Today I do not feel rested. Today I do not feel like I've accomplished a thing.
And yet I know better. I know better. I know that this summer was not about rest. It was about removal. I know that the things I chose to spend my time on, to pour myself into, were worth my time. For the most part. The lessons I've learned were lessons I never anticipated learning. The decisions I've made were decision I never intended to make. The experiences I've had have been less grand than I had imagined, and made more of an impact than I ever could have anticipated.
Hm. I suppose we call that life. The best laid plans ...
So instead of packing my life into an internal frame pack, I packed it into boxes. I moved across town, by myself this time. Deep into the neighborhood I've longed to call home for four years. Into a small little space that is all my own. Mine.

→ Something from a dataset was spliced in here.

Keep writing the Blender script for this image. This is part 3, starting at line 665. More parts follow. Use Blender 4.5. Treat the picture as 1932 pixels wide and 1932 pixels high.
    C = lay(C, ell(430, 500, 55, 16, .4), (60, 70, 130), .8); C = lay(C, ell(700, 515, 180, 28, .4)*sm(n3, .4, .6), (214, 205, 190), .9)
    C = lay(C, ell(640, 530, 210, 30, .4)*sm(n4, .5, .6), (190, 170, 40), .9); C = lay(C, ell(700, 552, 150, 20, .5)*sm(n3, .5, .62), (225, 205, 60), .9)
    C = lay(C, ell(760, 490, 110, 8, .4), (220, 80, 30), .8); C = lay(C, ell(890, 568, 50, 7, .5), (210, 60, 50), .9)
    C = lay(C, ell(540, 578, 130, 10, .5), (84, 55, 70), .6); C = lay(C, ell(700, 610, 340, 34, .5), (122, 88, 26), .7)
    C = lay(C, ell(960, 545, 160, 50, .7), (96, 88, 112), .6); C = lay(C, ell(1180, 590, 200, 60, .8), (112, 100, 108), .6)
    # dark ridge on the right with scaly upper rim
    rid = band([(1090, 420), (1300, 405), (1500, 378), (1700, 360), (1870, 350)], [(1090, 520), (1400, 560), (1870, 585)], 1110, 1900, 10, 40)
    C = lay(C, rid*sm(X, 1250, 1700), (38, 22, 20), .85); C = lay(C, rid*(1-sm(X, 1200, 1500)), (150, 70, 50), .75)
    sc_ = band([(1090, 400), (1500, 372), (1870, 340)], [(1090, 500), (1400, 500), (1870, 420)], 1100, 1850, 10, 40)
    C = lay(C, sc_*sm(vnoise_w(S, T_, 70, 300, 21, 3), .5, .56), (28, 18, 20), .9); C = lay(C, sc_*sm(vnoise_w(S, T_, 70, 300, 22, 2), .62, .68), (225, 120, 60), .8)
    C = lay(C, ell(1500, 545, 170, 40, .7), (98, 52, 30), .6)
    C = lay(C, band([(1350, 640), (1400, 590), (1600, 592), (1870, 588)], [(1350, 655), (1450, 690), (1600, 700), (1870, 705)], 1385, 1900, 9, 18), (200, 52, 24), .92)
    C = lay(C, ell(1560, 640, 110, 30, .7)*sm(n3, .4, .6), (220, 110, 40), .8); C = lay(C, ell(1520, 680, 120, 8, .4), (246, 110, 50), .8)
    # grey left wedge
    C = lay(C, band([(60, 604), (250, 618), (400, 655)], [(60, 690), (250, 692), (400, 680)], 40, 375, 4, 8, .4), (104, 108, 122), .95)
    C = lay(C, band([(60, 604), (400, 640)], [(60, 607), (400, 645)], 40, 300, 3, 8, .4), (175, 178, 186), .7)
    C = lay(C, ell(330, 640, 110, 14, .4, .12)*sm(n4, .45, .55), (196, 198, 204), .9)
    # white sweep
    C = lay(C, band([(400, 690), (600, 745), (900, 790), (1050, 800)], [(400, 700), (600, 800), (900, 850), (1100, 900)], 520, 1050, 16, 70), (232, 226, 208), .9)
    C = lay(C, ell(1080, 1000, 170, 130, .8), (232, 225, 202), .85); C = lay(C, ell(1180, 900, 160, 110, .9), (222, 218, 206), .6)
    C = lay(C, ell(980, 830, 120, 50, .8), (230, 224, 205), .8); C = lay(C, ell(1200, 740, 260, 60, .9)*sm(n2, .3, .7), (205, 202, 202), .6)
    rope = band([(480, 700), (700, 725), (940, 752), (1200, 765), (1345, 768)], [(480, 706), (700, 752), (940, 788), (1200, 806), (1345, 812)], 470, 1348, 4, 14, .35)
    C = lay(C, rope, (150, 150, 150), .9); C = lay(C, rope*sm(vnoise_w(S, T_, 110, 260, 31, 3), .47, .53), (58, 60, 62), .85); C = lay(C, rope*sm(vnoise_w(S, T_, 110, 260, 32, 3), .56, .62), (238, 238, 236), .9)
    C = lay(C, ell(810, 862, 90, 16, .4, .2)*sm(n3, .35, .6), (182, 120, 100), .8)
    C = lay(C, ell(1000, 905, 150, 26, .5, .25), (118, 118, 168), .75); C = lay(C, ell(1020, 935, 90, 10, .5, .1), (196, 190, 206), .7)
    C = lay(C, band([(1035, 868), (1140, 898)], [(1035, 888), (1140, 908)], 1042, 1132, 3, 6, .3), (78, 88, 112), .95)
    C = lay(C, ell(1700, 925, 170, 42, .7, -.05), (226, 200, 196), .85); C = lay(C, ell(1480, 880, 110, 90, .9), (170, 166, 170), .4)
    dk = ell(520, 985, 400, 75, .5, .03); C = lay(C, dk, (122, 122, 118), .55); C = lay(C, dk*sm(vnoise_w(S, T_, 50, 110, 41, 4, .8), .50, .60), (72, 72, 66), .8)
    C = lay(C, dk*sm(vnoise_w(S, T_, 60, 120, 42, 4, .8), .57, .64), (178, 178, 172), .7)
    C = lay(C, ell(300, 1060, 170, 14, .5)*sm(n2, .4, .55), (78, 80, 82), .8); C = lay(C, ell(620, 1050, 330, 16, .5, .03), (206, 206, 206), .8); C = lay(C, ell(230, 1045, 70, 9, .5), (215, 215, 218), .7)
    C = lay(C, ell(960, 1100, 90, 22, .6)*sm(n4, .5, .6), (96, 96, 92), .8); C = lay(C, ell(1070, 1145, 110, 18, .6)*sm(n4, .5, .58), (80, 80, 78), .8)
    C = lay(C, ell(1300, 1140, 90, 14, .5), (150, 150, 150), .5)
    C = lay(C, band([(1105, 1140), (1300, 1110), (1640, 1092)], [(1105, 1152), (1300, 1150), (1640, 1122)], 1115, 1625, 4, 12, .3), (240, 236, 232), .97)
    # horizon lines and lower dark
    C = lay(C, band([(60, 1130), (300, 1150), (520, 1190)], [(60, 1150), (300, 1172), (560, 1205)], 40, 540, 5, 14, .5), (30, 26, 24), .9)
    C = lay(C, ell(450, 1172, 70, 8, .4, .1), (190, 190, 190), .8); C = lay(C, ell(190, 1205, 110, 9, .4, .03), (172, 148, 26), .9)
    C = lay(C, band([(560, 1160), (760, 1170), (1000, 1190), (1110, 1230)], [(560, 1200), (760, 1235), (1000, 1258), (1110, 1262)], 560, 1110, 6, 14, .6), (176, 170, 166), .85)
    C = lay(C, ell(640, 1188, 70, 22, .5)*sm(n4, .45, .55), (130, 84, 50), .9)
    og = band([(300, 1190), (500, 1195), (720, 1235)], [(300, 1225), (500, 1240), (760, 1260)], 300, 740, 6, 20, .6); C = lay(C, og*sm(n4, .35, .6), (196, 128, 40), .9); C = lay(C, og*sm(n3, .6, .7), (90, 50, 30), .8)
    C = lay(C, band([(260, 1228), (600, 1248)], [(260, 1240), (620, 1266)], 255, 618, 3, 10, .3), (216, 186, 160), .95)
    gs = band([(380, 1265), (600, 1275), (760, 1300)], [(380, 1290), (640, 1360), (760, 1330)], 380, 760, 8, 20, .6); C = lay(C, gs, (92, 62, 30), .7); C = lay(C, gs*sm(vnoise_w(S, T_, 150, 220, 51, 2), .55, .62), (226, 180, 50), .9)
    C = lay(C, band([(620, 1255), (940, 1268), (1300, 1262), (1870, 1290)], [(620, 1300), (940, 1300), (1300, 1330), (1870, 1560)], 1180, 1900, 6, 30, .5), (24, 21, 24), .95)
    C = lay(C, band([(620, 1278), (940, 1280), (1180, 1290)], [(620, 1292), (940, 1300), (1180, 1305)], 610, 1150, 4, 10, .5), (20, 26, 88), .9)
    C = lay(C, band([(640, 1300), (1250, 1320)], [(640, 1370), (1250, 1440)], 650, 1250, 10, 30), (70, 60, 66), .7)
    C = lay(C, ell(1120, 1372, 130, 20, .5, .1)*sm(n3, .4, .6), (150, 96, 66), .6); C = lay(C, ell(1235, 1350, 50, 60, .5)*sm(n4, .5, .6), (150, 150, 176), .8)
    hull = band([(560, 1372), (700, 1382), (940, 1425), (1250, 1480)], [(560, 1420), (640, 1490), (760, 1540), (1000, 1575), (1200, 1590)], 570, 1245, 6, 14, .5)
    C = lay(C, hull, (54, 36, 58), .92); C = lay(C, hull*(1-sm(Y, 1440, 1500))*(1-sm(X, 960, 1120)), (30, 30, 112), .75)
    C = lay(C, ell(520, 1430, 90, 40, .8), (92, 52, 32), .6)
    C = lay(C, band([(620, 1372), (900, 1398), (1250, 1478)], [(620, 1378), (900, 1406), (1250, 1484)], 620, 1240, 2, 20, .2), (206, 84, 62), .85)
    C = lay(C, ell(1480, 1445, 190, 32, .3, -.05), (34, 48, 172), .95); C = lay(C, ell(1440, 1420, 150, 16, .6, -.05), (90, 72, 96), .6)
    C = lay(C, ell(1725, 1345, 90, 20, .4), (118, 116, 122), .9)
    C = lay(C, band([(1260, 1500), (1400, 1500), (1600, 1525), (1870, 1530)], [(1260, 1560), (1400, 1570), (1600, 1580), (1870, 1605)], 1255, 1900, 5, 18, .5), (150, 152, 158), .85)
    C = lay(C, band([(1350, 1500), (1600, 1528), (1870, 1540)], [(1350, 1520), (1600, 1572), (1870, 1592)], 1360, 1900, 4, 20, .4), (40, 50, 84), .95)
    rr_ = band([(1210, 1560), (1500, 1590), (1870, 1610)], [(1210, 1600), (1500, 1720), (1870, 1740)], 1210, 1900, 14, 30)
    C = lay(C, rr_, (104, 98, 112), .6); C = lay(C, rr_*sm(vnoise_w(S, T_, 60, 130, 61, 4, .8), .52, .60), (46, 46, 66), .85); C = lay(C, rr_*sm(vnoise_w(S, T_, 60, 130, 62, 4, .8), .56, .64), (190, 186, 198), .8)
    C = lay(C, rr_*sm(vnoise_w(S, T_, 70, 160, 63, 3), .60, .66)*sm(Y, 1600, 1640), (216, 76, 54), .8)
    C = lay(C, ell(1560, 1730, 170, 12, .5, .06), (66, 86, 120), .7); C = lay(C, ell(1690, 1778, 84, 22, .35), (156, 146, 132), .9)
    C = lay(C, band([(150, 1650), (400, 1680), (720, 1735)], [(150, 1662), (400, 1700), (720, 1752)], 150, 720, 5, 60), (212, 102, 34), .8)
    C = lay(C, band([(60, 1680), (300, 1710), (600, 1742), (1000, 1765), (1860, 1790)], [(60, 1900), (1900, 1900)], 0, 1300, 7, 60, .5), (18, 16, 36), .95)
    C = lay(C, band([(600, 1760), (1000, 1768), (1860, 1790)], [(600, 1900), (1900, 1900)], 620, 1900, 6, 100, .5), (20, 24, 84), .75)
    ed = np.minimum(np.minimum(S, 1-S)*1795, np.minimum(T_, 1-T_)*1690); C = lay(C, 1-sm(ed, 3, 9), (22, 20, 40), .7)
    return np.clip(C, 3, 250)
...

Life will happen here. In Apartment 6. My own journey. My own new adventure.
I am pushing back. Learning about myself and questioning the world. Finding truth and lies in the tension.
In two days I will leave the country. Board a plane with a small pack and a camera and I will fly as fast as I can to a tiny little place that most of the world has forgotten. And I will sit. Sink. Melt.
Breath. Skin. Dark against light. My arms are aching to hold. To feel the heavy trust of a child resting in between my shoulders. The sweet devotion of his hand in mine. Tiny fingers. Big smiles. Watery eyes.

It's been a long time since I've felt anything.
But today I was supposed to leave.
And I didn't.
Instead, I woke up. In the 6th apartment. And in my own way, today, I launched.
On my own race. On my own adventure. In my own way I will travel the world. In my own way I will seek God and love people; in my own time I will discard the things of this world, and at my own pace I will make mistakes. And learn from them.
August 1st.
After all that's happened, how could I even pretend to know what's coming next?